では、「泡姫」とは何でしょう。これは、ソープランドでサービスに従事する女性を意味する隠語です。ソープランドとは、浴室で風俗嬢が男性客に対して性的なサービスを行う風俗店の事なので、「泡姫(ありえる)」とは、せいぜい「ありえる」という名の風俗嬢という意味にしかなりません。

この名は、2012年にアクセス数の多かった名前のランキング、「2012年 赤ちゃん名づけ年間トレンド」の中には全く登場せず、13年にいきなり1位に輝いている。また、奇妙なことに、13年には、動画の登場人物から取ったような名前が増えています。

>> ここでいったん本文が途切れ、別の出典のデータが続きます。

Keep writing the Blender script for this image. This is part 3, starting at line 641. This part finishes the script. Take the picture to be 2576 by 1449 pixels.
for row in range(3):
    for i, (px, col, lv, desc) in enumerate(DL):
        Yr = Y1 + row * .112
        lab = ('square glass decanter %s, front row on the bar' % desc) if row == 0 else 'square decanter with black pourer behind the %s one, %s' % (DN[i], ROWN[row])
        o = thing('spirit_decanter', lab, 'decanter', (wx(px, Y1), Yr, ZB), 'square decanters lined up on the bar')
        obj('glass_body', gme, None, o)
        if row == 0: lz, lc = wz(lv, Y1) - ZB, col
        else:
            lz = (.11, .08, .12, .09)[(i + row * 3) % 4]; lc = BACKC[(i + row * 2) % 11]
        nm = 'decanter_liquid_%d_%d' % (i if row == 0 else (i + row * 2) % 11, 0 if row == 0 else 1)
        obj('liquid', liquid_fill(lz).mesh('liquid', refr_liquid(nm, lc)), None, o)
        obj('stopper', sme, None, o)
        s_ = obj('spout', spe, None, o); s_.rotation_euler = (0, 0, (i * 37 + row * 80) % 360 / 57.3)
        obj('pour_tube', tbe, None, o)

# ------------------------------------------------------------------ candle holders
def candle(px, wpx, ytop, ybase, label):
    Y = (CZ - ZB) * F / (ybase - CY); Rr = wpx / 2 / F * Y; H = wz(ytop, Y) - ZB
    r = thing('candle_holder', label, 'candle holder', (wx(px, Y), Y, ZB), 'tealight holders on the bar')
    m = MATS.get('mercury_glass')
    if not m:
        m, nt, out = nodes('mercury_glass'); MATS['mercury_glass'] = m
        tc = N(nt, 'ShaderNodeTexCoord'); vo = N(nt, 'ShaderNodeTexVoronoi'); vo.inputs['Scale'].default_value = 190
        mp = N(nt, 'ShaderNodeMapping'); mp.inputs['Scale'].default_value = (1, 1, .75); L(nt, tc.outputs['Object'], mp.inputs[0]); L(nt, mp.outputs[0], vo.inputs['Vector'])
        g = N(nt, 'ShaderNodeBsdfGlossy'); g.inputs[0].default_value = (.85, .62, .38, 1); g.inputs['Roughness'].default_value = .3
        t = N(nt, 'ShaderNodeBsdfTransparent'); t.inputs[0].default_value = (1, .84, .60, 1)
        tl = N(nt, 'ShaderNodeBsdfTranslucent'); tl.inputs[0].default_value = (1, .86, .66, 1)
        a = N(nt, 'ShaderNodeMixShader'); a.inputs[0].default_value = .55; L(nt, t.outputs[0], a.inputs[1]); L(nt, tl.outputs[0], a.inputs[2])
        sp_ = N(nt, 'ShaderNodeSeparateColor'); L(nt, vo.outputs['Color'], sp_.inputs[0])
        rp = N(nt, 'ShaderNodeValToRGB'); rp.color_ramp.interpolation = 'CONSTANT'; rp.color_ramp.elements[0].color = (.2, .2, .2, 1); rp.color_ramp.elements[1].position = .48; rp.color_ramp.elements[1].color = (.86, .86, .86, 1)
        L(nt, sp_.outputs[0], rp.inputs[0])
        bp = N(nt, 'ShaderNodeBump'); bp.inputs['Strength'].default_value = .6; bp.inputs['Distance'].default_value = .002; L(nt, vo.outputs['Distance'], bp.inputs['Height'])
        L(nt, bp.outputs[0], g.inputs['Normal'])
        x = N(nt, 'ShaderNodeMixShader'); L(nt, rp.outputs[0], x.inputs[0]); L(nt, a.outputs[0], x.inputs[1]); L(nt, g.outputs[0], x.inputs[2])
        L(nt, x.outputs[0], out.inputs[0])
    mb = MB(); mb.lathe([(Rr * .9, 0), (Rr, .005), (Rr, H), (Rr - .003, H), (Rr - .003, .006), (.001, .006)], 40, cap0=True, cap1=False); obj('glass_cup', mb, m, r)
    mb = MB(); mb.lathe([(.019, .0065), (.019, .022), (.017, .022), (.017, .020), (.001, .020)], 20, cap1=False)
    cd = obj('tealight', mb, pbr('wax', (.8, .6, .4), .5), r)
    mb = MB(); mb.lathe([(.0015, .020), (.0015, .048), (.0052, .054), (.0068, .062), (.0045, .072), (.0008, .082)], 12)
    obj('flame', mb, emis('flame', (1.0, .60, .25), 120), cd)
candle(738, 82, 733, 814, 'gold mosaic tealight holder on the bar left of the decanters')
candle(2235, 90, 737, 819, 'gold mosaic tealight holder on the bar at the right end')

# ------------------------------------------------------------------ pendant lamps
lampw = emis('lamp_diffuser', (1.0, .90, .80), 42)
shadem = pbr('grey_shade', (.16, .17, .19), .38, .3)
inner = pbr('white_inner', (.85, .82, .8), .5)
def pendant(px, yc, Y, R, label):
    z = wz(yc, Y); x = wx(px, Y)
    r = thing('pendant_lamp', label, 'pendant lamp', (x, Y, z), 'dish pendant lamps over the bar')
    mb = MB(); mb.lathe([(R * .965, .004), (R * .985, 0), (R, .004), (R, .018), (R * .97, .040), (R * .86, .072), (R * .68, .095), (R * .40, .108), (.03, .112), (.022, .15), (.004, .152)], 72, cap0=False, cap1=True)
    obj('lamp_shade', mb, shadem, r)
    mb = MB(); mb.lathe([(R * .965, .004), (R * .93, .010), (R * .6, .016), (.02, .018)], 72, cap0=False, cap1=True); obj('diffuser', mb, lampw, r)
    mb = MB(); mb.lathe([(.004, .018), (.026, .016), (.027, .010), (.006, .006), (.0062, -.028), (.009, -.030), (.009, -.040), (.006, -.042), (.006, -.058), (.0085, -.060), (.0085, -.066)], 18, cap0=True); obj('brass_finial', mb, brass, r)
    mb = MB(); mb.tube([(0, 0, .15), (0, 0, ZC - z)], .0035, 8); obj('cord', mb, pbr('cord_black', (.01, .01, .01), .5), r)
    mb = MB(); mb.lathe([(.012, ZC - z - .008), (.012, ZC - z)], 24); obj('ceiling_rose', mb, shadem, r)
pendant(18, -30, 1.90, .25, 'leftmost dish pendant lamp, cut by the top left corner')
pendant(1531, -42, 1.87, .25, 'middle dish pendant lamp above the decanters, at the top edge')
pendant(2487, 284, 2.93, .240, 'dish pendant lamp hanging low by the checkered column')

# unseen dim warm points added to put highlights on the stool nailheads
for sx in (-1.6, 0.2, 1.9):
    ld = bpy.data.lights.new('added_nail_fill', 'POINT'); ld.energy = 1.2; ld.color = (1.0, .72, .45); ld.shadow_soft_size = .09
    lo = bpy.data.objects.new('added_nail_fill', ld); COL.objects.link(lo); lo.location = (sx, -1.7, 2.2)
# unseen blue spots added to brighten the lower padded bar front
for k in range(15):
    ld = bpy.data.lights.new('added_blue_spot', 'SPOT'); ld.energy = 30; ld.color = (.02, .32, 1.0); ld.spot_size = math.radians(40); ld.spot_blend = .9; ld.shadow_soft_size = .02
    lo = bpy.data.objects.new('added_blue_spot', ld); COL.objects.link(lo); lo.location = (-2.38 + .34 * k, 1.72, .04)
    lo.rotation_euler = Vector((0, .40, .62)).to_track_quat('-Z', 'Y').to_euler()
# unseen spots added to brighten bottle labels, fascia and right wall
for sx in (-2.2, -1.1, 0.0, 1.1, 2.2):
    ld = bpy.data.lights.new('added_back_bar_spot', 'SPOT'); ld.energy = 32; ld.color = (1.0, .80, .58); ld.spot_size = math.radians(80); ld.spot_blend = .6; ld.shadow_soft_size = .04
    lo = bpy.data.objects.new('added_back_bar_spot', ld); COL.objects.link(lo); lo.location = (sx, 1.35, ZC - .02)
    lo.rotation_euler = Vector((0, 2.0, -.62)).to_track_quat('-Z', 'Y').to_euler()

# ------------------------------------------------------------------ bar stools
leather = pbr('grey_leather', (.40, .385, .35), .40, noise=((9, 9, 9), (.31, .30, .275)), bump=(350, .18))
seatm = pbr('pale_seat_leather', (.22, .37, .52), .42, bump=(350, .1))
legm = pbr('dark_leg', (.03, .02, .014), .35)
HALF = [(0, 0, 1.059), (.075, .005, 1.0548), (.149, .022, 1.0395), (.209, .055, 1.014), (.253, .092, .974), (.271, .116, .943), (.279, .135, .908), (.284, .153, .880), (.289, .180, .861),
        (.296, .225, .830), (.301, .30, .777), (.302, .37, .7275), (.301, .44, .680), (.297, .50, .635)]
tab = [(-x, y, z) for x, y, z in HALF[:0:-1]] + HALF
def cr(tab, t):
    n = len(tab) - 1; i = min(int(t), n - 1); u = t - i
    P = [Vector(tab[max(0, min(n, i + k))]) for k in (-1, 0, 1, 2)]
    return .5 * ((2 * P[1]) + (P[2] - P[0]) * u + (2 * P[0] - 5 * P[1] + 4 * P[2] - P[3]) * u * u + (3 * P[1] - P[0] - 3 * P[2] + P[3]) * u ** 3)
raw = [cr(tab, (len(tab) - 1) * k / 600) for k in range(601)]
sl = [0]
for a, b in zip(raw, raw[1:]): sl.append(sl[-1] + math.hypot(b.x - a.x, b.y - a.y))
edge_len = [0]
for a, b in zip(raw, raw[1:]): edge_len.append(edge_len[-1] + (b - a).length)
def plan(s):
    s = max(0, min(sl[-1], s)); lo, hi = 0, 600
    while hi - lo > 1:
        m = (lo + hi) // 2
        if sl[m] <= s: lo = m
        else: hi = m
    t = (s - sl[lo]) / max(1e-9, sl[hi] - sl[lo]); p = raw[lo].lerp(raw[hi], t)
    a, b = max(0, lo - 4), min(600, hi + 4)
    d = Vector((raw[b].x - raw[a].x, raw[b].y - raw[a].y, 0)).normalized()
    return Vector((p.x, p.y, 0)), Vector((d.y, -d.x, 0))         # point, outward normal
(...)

しかし、冷静に考えて、自分の娘に風俗嬢のような名前を付けたい親がいるとは思えません。そもそも、水面に浮かぶ気泡の意味である「泡」は、はかない物の代表で、好い字ではありません。

誰が作ったのかは知りませんが、この名付けの根底には、「悪意」が含まれていると言はざるを得ません。  

今夜はこのへんで。

本日が皆様にとって、好い一日でありますように。